-- Begin --

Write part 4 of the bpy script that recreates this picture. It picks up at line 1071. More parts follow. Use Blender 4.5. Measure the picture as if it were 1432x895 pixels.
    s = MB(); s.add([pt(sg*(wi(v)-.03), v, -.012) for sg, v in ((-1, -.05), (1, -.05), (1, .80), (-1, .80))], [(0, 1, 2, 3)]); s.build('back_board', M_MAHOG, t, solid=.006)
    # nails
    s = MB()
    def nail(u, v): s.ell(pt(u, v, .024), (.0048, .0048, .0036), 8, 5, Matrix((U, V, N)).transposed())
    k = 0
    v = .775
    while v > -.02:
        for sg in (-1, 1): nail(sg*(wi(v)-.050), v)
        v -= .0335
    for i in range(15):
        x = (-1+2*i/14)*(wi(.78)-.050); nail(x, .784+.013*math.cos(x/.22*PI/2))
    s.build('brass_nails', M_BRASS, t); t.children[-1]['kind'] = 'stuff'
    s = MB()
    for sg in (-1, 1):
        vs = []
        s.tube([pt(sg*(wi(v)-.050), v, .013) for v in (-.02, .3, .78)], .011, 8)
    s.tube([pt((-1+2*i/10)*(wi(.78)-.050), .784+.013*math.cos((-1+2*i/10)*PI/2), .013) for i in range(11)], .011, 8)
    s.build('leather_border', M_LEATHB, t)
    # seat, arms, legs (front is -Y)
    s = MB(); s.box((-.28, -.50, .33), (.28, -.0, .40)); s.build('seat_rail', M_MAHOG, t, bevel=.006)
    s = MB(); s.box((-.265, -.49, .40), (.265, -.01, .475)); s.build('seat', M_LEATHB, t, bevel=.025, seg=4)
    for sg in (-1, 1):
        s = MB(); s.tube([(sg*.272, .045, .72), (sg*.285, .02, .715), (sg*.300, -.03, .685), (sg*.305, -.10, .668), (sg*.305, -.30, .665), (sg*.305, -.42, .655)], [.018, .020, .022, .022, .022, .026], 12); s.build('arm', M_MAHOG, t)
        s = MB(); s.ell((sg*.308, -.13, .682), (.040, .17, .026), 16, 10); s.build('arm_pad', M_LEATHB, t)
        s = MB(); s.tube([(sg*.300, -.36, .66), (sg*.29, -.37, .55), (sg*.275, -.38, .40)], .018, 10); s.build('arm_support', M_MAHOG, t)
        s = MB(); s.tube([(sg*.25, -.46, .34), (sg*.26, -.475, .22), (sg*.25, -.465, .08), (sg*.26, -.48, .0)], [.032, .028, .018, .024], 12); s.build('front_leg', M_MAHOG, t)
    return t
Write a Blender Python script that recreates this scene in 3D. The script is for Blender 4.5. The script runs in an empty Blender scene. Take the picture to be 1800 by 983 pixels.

-- End --

Lines containing the word "script" are to be tallied; report only the total.

2